Data entries.
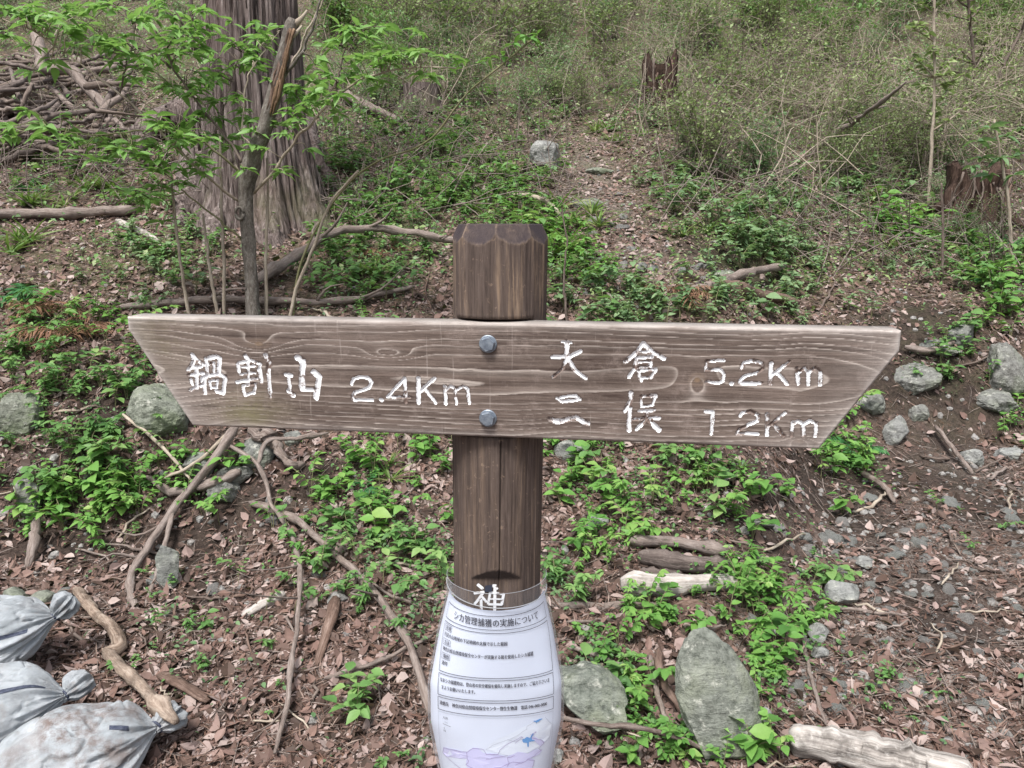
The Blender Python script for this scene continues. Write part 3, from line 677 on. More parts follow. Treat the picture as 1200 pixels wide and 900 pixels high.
    for g, (_, wr) in enumerate(GLYPHS):
        Qg = Q[ispaint & (fg == g)]
        if not len(Qg): continue
        uq, inv = np.unique(Qg, return_inverse=True); Fq = inv.reshape(-1, 4)
        L = MB().add(front[uq], Fq).obj('carved_character', M['paint'], o)
        attr(L.data, 'wear', np.clip(wr + .55 * vnoise(a[uq] * 70, z[uq] * 70, 4) + .2 * (sd[uq] > -.0016), 0, 1))
    return o
board()

def bolt(px, py):
    c = b2(px, py); P = BO + c[0] * BEX + c[1] * BEZ - SO + BN * .0008
    def ringm(r, h, n, off=0): return [P + BEX * r * math.cos(2 * math.pi * k / n + off) + BEZ * r * math.sin(2 * math.pi * k / n + off) + BN * h for k in range(n)]
    def stack(levels, n, off=0):
        V = []; F = []
        for r, h in levels: V += ringm(r, h, n, off)
        for l in range(len(levels) - 1):
            for k in range(n): F.append((l * n + k, l * n + (k + 1) % n, (l + 1) * n + (k + 1) % n, (l + 1) * n + k))
        return np.array(V), np.array(F)
    V, F = stack([(.0112, -.003), (.0112, .0008), (.0104, .0016), (.002, .0017)], 32)
    w = MB().add(V, F).obj('bolt', M['bolt'], sign, False)
    V, F = stack([(.0098, .001), (.0098, .0058), (.0086, .0074), (.0003, .0076)], 6, .3)
    MB().add(V, F).obj('hex_head', M['bolt'], w, False)
bolt(572, 403); bolt(572, 490)

# ------------------------------------------------------------------ flat print laid on curved surfaces
def text_mesh(txt, size, res=2):
    cu = bpy.data.curves.new('t', 'FONT'); cu.body = txt; cu.size = 1.0; cu.resolution_u = res; cu.fill_mode = 'FRONT'
    o = bpy.data.objects.new('t', cu); COL.objects.link(o)
    me = o.to_mesh(); me.calc_loop_triangles()
    V = np.array([v.co[:] for v in me.vertices]).reshape(-1, 3)[:, :2]; F = np.array([t.vertices[:] for t in me.loop_triangles]).reshape(-1, 3)
    o.to_mesh_clear(); bpy.data.objects.remove(o); bpy.data.curves.remove(cu)
    return V * size, F

s_ = NT('notice_paper'); M['paper'] = s_.done(s_.mix(s_.fr(s_.noise(14, 4), .4, .7, 0, .12), (.66, .71, .81), (.56, .61, .72)), .55, .35)
s_ = NT('black_ink'); M['ink'] = s_.done((.035, .04, .06), .6, .3)
s_ = NT('grey_ink'); M['ink_grey'] = s_.done((.33, .35, .42), .6, .3)
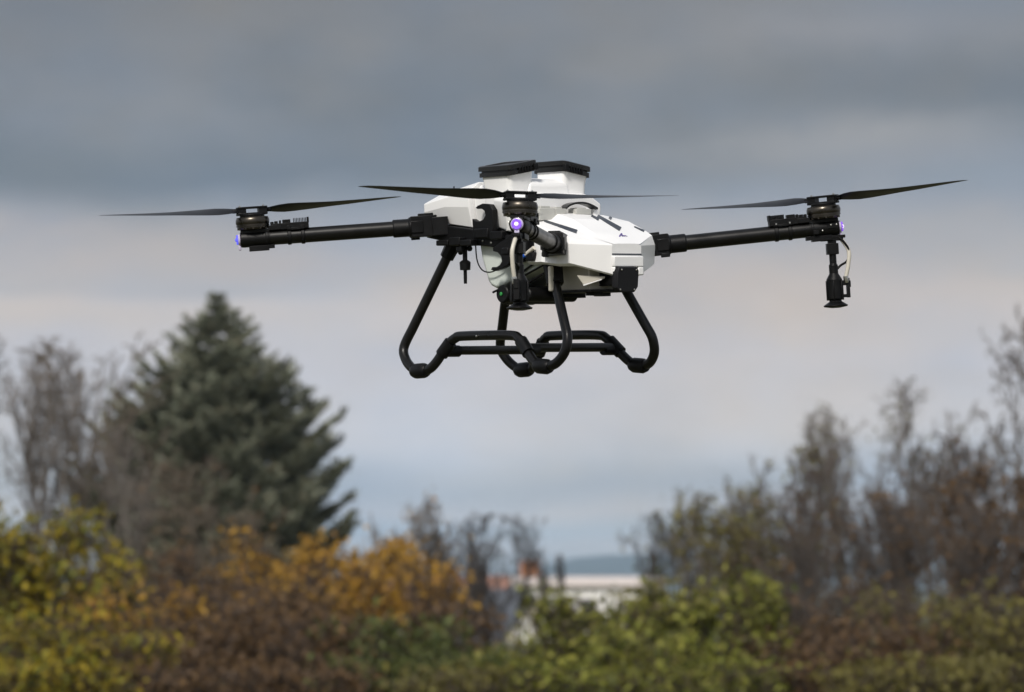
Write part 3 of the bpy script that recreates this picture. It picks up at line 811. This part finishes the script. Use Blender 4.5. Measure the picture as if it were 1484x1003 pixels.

The problem. Restate each line from the start of the listing through the line bearing "return V * size, F" word for word. Drop the pictures.

Solved problem.
The Blender Python script for this scene continues. Write part 3, from line 677 on. More parts follow. Treat the picture as 1200 pixels wide and 900 pixels high.
    for g, (_, wr) in enumerate(GLYPHS):
        Qg = Q[ispaint & (fg == g)]
        if not len(Qg): continue
        uq, inv = np.unique(Qg, return_inverse=True); Fq = inv.reshape(-1, 4)
        L = MB().add(front[uq], Fq).obj('carved_character', M['paint'], o)
        attr(L.data, 'wear', np.clip(wr + .55 * vnoise(a[uq] * 70, z[uq] * 70, 4) + .2 * (sd[uq] > -.0016), 0, 1))
    return o
board()

def bolt(px, py):
    c = b2(px, py); P = BO + c[0] * BEX + c[1] * BEZ - SO + BN * .0008
    def ringm(r, h, n, off=0): return [P + BEX * r * math.cos(2 * math.pi * k / n + off) + BEZ * r * math.sin(2 * math.pi * k / n + off) + BN * h for k in range(n)]
    def stack(levels, n, off=0):
        V = []; F = []
        for r, h in levels: V += ringm(r, h, n, off)
        for l in range(len(levels) - 1):
            for k in range(n): F.append((l * n + k, l * n + (k + 1) % n, (l + 1) * n + (k + 1) % n, (l + 1) * n + k))
        return np.array(V), np.array(F)
    V, F = stack([(.0112, -.003), (.0112, .0008), (.0104, .0016), (.002, .0017)], 32)
    w = MB().add(V, F).obj('bolt', M['bolt'], sign, False)
    V, F = stack([(.0098, .001), (.0098, .0058), (.0086, .0074), (.0003, .0076)], 6, .3)
    MB().add(V, F).obj('hex_head', M['bolt'], w, False)
bolt(572, 403); bolt(572, 490)

# ------------------------------------------------------------------ flat print laid on curved surfaces
def text_mesh(txt, size, res=2):
    cu = bpy.data.curves.new('t', 'FONT'); cu.body = txt; cu.size = 1.0; cu.resolution_u = res; cu.fill_mode = 'FRONT'
    o = bpy.data.objects.new('t', cu); COL.objects.link(o)
    me = o.to_mesh(); me.calc_loop_triangles()
    V = np.array([v.co[:] for v in me.vertices]).reshape(-1, 3)[:, :2]; F = np.array([t.vertices[:] for t in me.loop_triangles]).reshape(-1, 3)
    o.to_mesh_clear(); bpy.data.objects.remove(o); bpy.data.curves.remove(cu)
    return V * size, F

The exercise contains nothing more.